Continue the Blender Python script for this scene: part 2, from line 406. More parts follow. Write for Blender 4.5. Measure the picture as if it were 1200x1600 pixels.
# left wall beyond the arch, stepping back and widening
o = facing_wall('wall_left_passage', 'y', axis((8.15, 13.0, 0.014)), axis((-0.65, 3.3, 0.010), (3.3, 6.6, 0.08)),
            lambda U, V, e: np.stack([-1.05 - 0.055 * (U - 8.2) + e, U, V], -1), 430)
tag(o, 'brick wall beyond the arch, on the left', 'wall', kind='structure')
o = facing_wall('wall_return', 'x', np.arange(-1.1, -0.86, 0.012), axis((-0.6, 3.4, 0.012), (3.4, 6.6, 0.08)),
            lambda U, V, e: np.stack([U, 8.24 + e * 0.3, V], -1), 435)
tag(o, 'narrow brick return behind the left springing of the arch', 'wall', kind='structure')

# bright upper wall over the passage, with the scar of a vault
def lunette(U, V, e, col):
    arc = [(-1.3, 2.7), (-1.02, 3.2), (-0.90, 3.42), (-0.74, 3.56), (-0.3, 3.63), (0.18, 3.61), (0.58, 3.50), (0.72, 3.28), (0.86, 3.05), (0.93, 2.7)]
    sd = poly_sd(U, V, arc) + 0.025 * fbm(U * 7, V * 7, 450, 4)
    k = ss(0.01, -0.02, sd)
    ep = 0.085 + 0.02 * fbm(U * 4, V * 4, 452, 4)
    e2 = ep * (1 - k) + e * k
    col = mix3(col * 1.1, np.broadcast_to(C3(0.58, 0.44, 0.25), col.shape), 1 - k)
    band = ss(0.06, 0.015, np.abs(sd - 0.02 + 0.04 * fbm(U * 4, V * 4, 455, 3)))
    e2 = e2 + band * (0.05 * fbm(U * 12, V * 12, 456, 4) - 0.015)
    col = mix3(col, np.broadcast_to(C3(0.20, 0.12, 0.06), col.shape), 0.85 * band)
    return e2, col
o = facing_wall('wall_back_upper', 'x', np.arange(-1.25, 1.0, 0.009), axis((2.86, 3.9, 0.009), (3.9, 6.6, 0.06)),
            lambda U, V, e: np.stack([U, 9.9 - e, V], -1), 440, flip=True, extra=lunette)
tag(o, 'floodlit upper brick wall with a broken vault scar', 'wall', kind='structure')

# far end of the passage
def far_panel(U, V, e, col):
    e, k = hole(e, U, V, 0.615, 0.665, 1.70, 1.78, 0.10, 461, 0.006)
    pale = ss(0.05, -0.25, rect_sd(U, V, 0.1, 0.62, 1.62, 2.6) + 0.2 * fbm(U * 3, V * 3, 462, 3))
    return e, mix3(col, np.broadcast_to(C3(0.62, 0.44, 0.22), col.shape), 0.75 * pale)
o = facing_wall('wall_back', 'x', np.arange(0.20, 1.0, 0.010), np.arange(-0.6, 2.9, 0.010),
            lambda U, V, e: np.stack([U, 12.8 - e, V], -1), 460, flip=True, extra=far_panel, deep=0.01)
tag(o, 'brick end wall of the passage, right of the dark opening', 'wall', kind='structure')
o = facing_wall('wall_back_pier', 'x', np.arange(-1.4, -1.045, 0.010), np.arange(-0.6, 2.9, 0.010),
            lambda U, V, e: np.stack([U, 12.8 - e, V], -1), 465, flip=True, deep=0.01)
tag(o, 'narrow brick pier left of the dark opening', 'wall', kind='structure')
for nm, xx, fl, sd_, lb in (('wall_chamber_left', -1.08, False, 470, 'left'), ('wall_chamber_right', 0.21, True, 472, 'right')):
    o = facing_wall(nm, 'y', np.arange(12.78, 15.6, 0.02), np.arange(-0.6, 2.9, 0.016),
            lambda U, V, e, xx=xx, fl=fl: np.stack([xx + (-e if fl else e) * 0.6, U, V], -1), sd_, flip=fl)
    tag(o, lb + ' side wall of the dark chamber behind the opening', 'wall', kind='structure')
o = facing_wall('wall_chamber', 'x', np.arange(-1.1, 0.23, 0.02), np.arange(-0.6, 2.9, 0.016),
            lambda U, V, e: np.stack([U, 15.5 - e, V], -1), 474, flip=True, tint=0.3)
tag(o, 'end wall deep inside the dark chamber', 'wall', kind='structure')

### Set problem
Each line above must be printed exactly as it appears.

### Response to this exercise
Continue the Blender Python script for this scene: part 2, from line 406. More parts follow. Write for Blender 4.5. Measure the picture as if it were 1200x1600 pixels.
# left wall beyond the arch, stepping back and widening
o = facing_wall('wall_left_passage', 'y', axis((8.15, 13.0, 0.014)), axis((-0.65, 3.3, 0.010), (3.3, 6.6, 0.08)),
            lambda U, V, e: np.stack([-1.05 - 0.055 * (U - 8.2) + e, U, V], -1), 430)
tag(o, 'brick wall beyond the arch, on the left', 'wall', kind='structure')
o = facing_wall('wall_return', 'x', np.arange(-1.1, -0.86, 0.012), axis((-0.6, 3.4, 0.012), (3.4, 6.6, 0.08)),
            lambda U, V, e: np.stack([U, 8.24 + e * 0.3, V], -1), 435)
tag(o, 'narrow brick return behind the left springing of the arch', 'wall', kind='structure')

# bright upper wall over the passage, with the scar of a vault
def lunette(U, V, e, col):
    arc = [(-1.3, 2.7), (-1.02, 3.2), (-0.90, 3.42), (-0.74, 3.56), (-0.3, 3.63), (0.18, 3.61), (0.58, 3.50), (0.72, 3.28), (0.86, 3.05), (0.93, 2.7)]
    sd = poly_sd(U, V, arc) + 0.025 * fbm(U * 7, V * 7, 450, 4)
    k = ss(0.01, -0.02, sd)
    ep = 0.085 + 0.02 * fbm(U * 4, V * 4, 452, 4)
    e2 = ep * (1 - k) + e * k
    col = mix3(col * 1.1, np.broadcast_to(C3(0.58, 0.44, 0.25), col.shape), 1 - k)
    band = ss(0.06, 0.015, np.abs(sd - 0.02 + 0.04 * fbm(U * 4, V * 4, 455, 3)))
    e2 = e2 + band * (0.05 * fbm(U * 12, V * 12, 456, 4) - 0.015)
    col = mix3(col, np.broadcast_to(C3(0.20, 0.12, 0.06), col.shape), 0.85 * band)
    return e2, col
o = facing_wall('wall_back_upper', 'x', np.arange(-1.25, 1.0, 0.009), axis((2.86, 3.9, 0.009), (3.9, 6.6, 0.06)),
            lambda U, V, e: np.stack([U, 9.9 - e, V], -1), 440, flip=True, extra=lunette)
tag(o, 'floodlit upper brick wall with a broken vault scar', 'wall', kind='structure')

# far end of the passage
def far_panel(U, V, e, col):
    e, k = hole(e, U, V, 0.615, 0.665, 1.70, 1.78, 0.10, 461, 0.006)
    pale = ss(0.05, -0.25, rect_sd(U, V, 0.1, 0.62, 1.62, 2.6) + 0.2 * fbm(U * 3, V * 3, 462, 3))
    return e, mix3(col, np.broadcast_to(C3(0.62, 0.44, 0.22), col.shape), 0.75 * pale)
o = facing_wall('wall_back', 'x', np.arange(0.20, 1.0, 0.010), np.arange(-0.6, 2.9, 0.010),
            lambda U, V, e: np.stack([U, 12.8 - e, V], -1), 460, flip=True, extra=far_panel, deep=0.01)
tag(o, 'brick end wall of the passage, right of the dark opening', 'wall', kind='structure')
o = facing_wall('wall_back_pier', 'x', np.arange(-1.4, -1.045, 0.010), np.arange(-0.6, 2.9, 0.010),
            lambda U, V, e: np.stack([U, 12.8 - e, V], -1), 465, flip=True, deep=0.01)
tag(o, 'narrow brick pier left of the dark opening', 'wall', kind='structure')
for nm, xx, fl, sd_, lb in (('wall_chamber_left', -1.08, False, 470, 'left'), ('wall_chamber_right', 0.21, True, 472, 'right')):
    o = facing_wall(nm, 'y', np.arange(12.78, 15.6, 0.02), np.arange(-0.6, 2.9, 0.016),
            lambda U, V, e, xx=xx, fl=fl: np.stack([xx + (-e if fl else e) * 0.6, U, V], -1), sd_, flip=fl)
    tag(o, lb + ' side wall of the dark chamber behind the opening', 'wall', kind='structure')
o = facing_wall('wall_chamber', 'x', np.arange(-1.1, 0.23, 0.02), np.arange(-0.6, 2.9, 0.016),
            lambda U, V, e: np.stack([U, 15.5 - e, V], -1), 474, flip=True, tint=0.3)
tag(o, 'end wall deep inside the dark chamber', 'wall', kind='structure')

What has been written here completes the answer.